Medgar And Myrlie

Last week we were in Jackson and I had the good fortune of being able to see the brand-new exhibit of Jason Bouldin’s portraits of Medgar Evers and Myrlie Evers-Williams in the Icons Gallery at the Mississippi Museum of Art.

Medgar, Myrlie Evers

Myrlie was the first black woman to graduate from the Law School at Ole Miss, in 1970.  She received the Humanitarian Award from Ole Miss earlier this year.

From the Clarion-Ledger:
Bouldin’s voice choked with emotion Monday as he described the tabernacle-style frame of Evers’ portrait; it denotes a dwelling place, housing a cherished image. Listeners grasped each other’s hands as he explained the personal meaning behind the choice. Evers was going home, not going forth, when he was shot. “It is intended to provide a home … for the image,” Bouldin said, hoping it would echo the destination he never reached that night.

Medgar, Myrlie Evers
Jerry Mitchell wrote about asking Eudora Welty, after De La Beckwith was indicted in 1990, about the short story she wrote the same day Medgar Evers had been assassinated — a short story she said was the only thing she ever wrote in anger — which can be read here (this is the early draft before she made changes The New Yorker had requested)
My husband put this on his FB several days ago:

Fifty years ago today, Byron de la Beckwith killed Medgar Evers in Mississippi. Ten years later he had a plan to kill the head of the New Orleans office of the Anti-Defamation League (and after being arrested bragged about Evers to a cop named O’Sullivan — oops, this O’Sullivan was Jewish). A few years ago, we found this in a Greenwood, Mississippi bookstore — apparently he distributed many copies of the work “None Dare Call It Conspiracy” with cover letters over the years. An unsettling artifact of regional history.

BDLB 

Jerry Mitchell went on NPR for an interview about Eudora Welty’s story, and called DLB the most racist person he’d ever met.

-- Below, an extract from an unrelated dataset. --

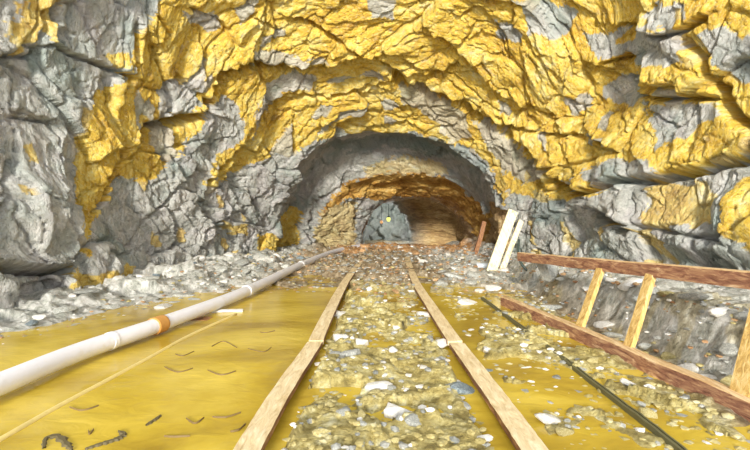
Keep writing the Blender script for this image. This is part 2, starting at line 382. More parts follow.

Delta Drive – the same street that Byron De La Beckwith came in on and left on to kill Medgar Evers – is now named Medgar Evers Boulevard. And so, those kinds of changes have taken place in Mississippi. In a sense, the very thing that Byron De La Beckwith killed a Medgar Evers for, actually in some ways helped to fuel the changes. Those kinds of changes; the street being now named after Medgar Evers, the post office being named after Medgar Evers, the airport now named after Medgar Evers, the building that was built by slaves is now inhabited by an African-American mayor.

So these kinds of things, changes have taken place. At the time that Medgar Evers was killed, very few African-Americans were registered to vote in Mississippi or were able to vote in Mississippi. Today, Mississippi has more black elected officials than any other state. So these are the kind of changes that have come in the wake of Medgar Evers’ assassination.

Here’s the Evers’ home, now a museum — we went by here last week, too.  It’s owned by Tougaloo College and available for tours by appointment:
Medgar, Myrlie Evers Home / Museum, Jackson MS
From the Hattiesburg American, at the rededication ceremony a couple of weeks ago:
“When I’m here, I have the spirit of Dad protecting us,” said Reena Evers-Everette, who was 8 years old when her father was gunned down in the carport just after midnight on June 12, 1963.

Evers was the first Mississippi field secretary for the National Association for the Advancement of Colored People, and he had stayed out late on June 11 to attend a community meeting. His wife and their three young children were still awake when he pulled into the driveway.

Evers-Everette said she will never forget seeing her father’s blood as he lay dying.

“He could not get up as many times as my brothers and I said, ‘Daddy, Daddy, get up,'” she recalled.